I am looking at my Gmail inbox and I see that Smart is announcing the release of their Notebook app for iPad. Before I read it, let me state that I know it’s going to offer integration of the iPad with the SmartBoard.

I know I’ll be able to control my Smart Board from my iPad with this app and a wifi connection, right? I can draw or write on the iPad as I move around the room and the image will appear on the Smart Board in real time. Right?

Now I’ll open the email.

Ad copy:

Students can actively engage in personalized learning by creating basic multimedia files and completing SMART Notebook lesson activities using a choice of tools on their iPads. They can also learn collaboratively by saving files to work on at different times or by sharing the iPad screen to the SMART Board interactive whiteboard for whole-class discussion.

As personal devices become increasingly integrated into the classroom, SMART Notebook for iPad provides a versatile and highly anticipated option for your schools and districts.

That bolded text seems to hint at what I’m after. The following is from an online review:

A great app that lives up to its purpose. While on the outside it appears to be just a drawing app with no SMART Board connectivity (which is not the intent of the application,) the application lives up to SMART Product’s reputation. The application is perfect for small group instruction, to where the need of an actually SMART Board is unnecessary, or carrying a laptop across the room to pair it with an Interwrite pad can be tedious (in my position as a technology head and reading interventionist, painful…)
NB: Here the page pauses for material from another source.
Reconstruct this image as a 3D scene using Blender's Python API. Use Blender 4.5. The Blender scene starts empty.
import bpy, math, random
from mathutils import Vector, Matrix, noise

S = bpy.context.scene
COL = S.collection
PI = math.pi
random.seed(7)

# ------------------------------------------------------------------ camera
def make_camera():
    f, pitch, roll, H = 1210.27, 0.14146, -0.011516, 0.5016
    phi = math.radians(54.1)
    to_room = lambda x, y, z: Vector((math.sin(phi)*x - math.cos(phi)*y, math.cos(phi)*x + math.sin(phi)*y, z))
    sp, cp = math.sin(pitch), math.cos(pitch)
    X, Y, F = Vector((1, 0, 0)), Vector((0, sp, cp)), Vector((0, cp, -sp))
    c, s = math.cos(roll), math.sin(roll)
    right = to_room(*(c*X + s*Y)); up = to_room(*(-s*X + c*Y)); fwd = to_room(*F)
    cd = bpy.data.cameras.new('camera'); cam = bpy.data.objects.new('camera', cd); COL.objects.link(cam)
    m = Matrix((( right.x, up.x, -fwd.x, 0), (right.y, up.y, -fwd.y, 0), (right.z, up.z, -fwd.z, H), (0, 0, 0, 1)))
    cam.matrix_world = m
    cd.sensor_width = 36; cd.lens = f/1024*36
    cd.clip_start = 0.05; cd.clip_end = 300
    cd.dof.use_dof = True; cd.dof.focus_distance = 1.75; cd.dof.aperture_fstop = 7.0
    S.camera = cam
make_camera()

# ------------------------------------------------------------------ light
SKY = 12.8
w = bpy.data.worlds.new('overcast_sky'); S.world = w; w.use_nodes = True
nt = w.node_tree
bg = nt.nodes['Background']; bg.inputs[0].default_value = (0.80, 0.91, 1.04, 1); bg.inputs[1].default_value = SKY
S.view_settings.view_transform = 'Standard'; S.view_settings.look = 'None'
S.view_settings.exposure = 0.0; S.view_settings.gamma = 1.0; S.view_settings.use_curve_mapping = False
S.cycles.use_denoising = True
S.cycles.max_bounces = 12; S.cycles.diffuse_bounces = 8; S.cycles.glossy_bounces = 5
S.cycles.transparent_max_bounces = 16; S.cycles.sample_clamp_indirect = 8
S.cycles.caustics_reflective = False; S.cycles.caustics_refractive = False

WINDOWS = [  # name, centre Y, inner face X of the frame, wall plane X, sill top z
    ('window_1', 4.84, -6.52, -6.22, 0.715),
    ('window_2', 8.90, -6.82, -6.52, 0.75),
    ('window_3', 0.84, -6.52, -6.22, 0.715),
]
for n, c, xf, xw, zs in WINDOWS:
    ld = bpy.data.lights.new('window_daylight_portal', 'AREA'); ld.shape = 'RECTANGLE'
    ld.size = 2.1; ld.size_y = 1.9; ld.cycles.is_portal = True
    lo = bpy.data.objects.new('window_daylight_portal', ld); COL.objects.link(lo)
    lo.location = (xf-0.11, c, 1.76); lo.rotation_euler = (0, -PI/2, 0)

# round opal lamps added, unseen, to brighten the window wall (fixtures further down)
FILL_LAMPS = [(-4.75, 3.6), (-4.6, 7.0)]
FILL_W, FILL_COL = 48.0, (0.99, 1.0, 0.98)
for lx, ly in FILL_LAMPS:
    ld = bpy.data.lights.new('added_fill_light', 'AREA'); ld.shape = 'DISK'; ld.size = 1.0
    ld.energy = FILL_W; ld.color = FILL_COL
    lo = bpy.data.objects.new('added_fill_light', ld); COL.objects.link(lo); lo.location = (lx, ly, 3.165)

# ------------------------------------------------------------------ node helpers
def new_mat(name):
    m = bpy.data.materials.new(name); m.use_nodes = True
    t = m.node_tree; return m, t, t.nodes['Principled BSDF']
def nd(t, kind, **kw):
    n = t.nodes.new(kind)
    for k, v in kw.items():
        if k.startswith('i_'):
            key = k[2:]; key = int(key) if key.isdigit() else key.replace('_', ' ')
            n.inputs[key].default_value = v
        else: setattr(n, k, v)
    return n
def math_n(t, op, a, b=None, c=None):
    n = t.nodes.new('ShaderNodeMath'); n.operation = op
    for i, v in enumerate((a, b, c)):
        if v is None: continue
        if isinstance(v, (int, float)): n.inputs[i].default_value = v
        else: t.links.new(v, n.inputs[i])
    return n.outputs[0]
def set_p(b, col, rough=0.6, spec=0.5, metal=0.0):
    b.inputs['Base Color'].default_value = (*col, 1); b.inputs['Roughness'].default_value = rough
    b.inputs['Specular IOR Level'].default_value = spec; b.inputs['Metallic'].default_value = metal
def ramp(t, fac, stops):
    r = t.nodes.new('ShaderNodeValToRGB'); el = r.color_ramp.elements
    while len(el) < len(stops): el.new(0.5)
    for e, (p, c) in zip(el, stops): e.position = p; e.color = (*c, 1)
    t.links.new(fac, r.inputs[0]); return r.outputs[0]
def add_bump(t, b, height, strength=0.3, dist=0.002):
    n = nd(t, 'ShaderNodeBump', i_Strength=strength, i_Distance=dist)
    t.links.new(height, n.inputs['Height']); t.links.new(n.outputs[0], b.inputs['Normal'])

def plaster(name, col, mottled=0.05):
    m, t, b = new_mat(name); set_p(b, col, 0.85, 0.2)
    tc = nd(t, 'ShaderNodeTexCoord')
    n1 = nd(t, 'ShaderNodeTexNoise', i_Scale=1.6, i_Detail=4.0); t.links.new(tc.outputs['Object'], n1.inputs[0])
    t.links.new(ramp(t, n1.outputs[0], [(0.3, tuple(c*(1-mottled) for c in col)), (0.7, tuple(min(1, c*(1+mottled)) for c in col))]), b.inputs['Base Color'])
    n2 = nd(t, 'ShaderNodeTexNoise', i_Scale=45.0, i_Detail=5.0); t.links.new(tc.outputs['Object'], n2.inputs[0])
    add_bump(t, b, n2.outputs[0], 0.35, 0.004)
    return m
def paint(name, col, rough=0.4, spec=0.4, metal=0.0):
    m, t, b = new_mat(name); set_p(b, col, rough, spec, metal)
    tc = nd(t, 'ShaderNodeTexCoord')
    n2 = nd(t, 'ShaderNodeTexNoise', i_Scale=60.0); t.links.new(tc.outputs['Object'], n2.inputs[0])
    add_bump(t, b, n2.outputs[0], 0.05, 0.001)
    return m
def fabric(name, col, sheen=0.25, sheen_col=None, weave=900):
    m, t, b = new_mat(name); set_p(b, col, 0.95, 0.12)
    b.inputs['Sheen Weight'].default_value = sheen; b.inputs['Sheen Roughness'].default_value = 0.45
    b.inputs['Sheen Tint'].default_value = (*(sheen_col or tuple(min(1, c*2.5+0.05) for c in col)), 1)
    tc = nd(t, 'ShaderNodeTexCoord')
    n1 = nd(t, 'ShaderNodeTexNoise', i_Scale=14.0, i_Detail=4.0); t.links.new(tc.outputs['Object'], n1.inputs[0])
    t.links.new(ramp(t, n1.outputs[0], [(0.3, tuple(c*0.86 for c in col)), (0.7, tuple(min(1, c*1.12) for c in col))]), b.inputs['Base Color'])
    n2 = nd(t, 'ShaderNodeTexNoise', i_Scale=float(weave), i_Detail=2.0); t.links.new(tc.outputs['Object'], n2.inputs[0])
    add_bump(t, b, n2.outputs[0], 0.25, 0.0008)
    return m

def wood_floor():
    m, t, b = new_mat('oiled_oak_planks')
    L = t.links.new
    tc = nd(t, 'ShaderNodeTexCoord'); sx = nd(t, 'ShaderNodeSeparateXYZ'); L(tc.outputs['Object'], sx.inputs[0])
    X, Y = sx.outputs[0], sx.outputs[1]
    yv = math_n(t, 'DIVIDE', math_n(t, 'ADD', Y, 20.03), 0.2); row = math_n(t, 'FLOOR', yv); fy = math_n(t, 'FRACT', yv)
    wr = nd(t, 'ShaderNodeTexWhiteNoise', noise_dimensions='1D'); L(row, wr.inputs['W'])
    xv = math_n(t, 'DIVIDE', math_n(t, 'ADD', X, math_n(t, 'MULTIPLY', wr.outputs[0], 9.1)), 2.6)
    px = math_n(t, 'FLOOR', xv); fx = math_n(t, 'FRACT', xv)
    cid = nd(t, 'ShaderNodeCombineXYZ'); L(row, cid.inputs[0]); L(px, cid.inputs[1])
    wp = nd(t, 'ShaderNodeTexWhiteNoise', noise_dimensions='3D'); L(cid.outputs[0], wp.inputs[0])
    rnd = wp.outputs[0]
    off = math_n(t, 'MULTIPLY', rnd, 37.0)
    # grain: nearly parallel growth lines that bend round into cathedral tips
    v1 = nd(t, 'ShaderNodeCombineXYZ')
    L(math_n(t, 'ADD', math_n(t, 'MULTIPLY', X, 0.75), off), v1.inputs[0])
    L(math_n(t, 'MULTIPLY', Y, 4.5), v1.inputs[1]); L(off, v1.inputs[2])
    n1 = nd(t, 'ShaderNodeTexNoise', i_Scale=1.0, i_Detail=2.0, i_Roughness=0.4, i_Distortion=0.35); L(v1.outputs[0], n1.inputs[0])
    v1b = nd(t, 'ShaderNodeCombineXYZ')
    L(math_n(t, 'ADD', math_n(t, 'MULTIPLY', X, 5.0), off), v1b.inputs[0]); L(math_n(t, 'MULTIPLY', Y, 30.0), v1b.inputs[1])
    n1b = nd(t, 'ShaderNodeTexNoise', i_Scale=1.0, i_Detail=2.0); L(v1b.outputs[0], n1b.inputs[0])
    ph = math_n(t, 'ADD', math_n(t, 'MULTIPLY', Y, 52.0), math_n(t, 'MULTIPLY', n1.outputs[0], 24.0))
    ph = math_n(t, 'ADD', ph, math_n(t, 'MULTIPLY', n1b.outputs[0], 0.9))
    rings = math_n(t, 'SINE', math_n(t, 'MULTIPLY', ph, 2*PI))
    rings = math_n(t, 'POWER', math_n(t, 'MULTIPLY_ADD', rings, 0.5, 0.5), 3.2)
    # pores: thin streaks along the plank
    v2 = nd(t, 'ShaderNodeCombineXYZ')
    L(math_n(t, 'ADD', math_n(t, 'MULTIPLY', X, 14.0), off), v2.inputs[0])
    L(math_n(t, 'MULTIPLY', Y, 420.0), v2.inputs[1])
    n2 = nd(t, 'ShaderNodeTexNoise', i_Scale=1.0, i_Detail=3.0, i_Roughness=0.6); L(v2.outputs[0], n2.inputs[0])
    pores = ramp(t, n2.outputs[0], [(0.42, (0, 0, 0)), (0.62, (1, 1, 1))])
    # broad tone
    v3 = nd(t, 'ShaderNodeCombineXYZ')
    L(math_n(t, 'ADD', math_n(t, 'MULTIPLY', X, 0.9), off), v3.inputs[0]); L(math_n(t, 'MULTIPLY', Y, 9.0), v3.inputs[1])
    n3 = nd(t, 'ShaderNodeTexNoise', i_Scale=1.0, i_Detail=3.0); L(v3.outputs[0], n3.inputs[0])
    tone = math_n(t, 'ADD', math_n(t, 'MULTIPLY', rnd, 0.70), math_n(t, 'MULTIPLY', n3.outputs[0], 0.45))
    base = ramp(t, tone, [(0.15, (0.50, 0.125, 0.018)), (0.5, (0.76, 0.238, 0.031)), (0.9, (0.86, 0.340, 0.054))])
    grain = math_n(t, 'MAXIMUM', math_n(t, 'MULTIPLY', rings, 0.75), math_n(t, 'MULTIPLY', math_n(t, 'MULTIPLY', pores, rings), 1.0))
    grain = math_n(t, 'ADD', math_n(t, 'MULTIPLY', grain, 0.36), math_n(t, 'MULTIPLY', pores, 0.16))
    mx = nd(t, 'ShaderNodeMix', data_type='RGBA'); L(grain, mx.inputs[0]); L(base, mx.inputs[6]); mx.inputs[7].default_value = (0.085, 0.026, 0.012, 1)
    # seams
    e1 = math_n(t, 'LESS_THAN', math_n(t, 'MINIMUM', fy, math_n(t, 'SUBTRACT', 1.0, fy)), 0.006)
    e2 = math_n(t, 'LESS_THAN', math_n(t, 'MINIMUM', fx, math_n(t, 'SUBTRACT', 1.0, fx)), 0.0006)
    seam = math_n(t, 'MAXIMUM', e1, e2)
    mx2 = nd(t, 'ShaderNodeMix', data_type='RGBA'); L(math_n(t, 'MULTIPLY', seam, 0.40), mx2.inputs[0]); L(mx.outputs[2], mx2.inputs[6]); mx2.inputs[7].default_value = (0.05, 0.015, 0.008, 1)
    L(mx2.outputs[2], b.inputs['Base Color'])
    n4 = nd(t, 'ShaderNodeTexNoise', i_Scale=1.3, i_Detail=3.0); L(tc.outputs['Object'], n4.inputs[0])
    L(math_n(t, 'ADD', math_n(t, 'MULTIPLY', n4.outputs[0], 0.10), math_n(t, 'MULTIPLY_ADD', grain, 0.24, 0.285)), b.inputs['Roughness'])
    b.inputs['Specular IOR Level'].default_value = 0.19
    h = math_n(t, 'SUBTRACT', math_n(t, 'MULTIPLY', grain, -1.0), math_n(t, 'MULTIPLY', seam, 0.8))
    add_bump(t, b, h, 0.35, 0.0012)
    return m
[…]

Hmmm…now I’m less hopeful.

Bob Jackman has done a really nice video overview of the app’s capabilities. But my feature doesn’t get addressed in it. (And by the way, the amount behind-the-scenes monkeying it must take to get these features up and running is astonishing.)

Seriously, “Can I control Notebook with my iPad?” is a question that has been asked many, many times in Smart Board sessions I have done. Teachers want these things to integrate with each other. I’m not convinced that they do yet.

The app is really intended for students to interact with a Notebook file on their own iPads. It costs $6.99.